To cultivate A-players, the setting of expectations and standards is crucial. Clear expectations ensure that everyone knows what success looks like and what is required to achieve it. Standards provide a benchmark for performance, ensuring consistency and quality across the team. When expectations and standards are well-defined and communicated, it creates a foundation for accountability and continuous improvement.

For instance, regular training sessions and workshops can help sales reps stay updated on the latest sales techniques and industry trends. Mentorship programs can provide guidance and support from experienced sales professionals. Additionally, performance analytics tools can offer insights into sales activities, helping teams to identify areas for improvement and track progress against goals.

By focusing on both the people and the processes, companies can create an environment where A-players thrive. This balanced approach ensures that sales teams are not only equipped with the right skills and knowledge but also motivated and supported to achieve their best performance.

Closing thoughts

When it comes to creating a winning culture, retaining top performers, and up-leveling your team, success boils down to hiring the right leaders and people, figuring out what works for your organization, and putting together a baseline for reps to follow.

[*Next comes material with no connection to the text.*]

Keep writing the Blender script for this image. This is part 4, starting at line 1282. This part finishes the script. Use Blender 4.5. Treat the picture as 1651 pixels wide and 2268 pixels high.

This includes setting clear expectations and standards. Have a clear definition of what success looks like and continuously train your reps so they understand their role in achieving it. Use performance analytics to track progress and identify areas for improvement. Host regular workshops and mentorship programs to keep your team’s skills sharp and relevant. And balance the focus on people and process so you can create an environment where A-players thrive.